From March 4, Companies House will have new powers to investigate suspected economic crimes committed by UK-registered companies.
The new remit for the UK government agency in charge of company registrations comes as part of the ongoing implementation of the Economic Crime and Corporate Transparency Act (ECCTA). Passed into law in October 2023, the ECCTA will eventually introduce a range of measures aimed at tackling fraud, money laundering, corporate corruption and other ‘white collar’ crimes. These will include a number of extra obligations placed on organisations.
As part of the latest phase of implementation, Companies House now has the legal authority to query and challenge submissions and filings, and has extended powers to share information with law enforcement, regulators and other public authorities if there is a suspicion of wrongdoing.
From March 4, anyone registering with Companies House will be required to submit an ‘appropriate’ registered email and postal address which can be used to communicate directly with a company representative. In this context, ‘appropriate’ means that addresses must be linked directly to persons acting on behalf of the company. This excludes the use of PO boxes and automated email addresses. The change in status of PO boxes is something that charitable organisations in particular need to be aware of.
At a later date, and subject to the passing of secondary legislation, Companies House will also gain powers to verify the identity of company directors. Criminals have long abused the system by setting up fake businesses under fake identities to hide illicit gains.
Timeline of change
To date, changes introduced under the ECCTA have centred around extending liability for who can be prosecuted for corporate crimes within an organisation, and also expanding the powers of the Serious Fraud Office (SFO). Since January, the SFO has had the authority to compel companies and individuals to submit information at a ‘pre-investigation’ stage in all cases under its remit. Previously, this had only applied in large international and bribery cases.

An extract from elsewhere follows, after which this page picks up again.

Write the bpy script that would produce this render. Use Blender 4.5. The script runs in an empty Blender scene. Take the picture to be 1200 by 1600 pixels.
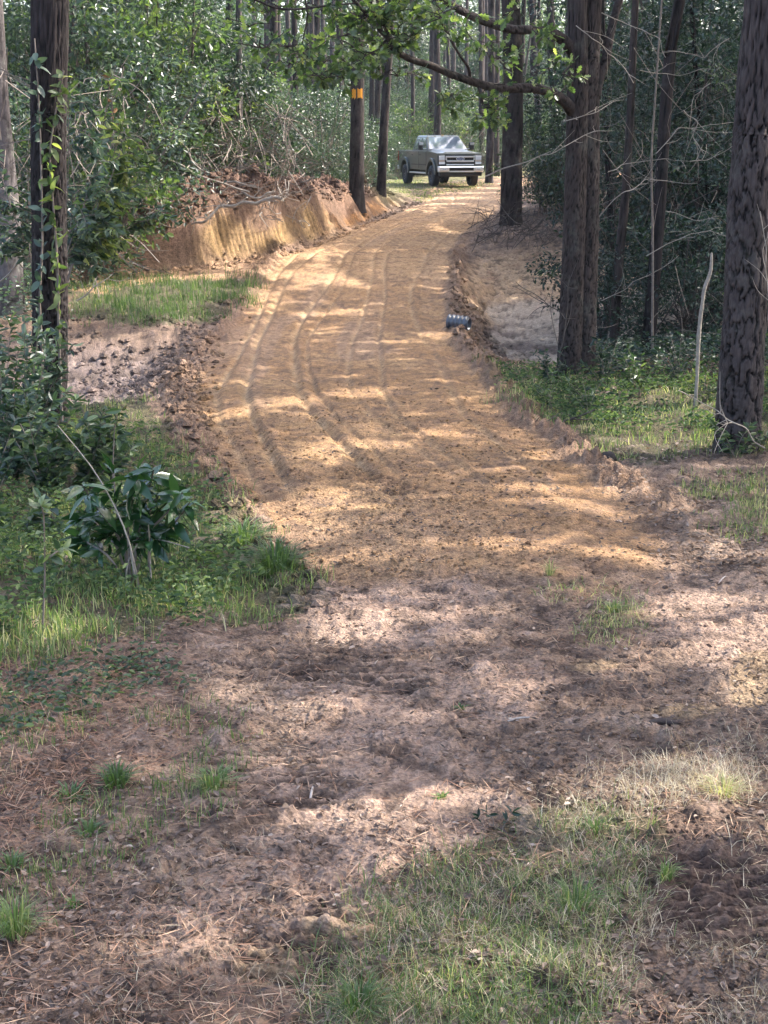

March 4 therefore represents the first time that new obligations for companies, directors, people with significant control (PSCs) and anyone who files on behalf of a company come into force.
Future changes will include an increase in Companies House fees, due in May 2024, followed by the phasing out of paper submissions, new requirements to provide information on shareholders along with restrictions on use of company directors, and a requirement for limited liability partnerships (LLPs) to make filings via authorised agents.
One of the most significant changes introduced by the Act, to come into force at a date yet to be fixed, is a new Failure to Prevent Fraud offence. This new strict liability offence will hold organisations criminally responsible for fraud committed by employees that the organisation profits from. While companies can be held responsible for fraud carried out by employees under existing legislation, the rules relate to a relatively narrow set of circumstances and contain several known loopholes.
Under the new rules, organisations will be held liable simply if they are deemed not to have adequate anti-fraud measures in place. It’s hoped this stricter interpretation of liability will stamp out a culture of turning a “blind eye” to corporate fraud. The new rules will apply to large corporations only, not SMEs.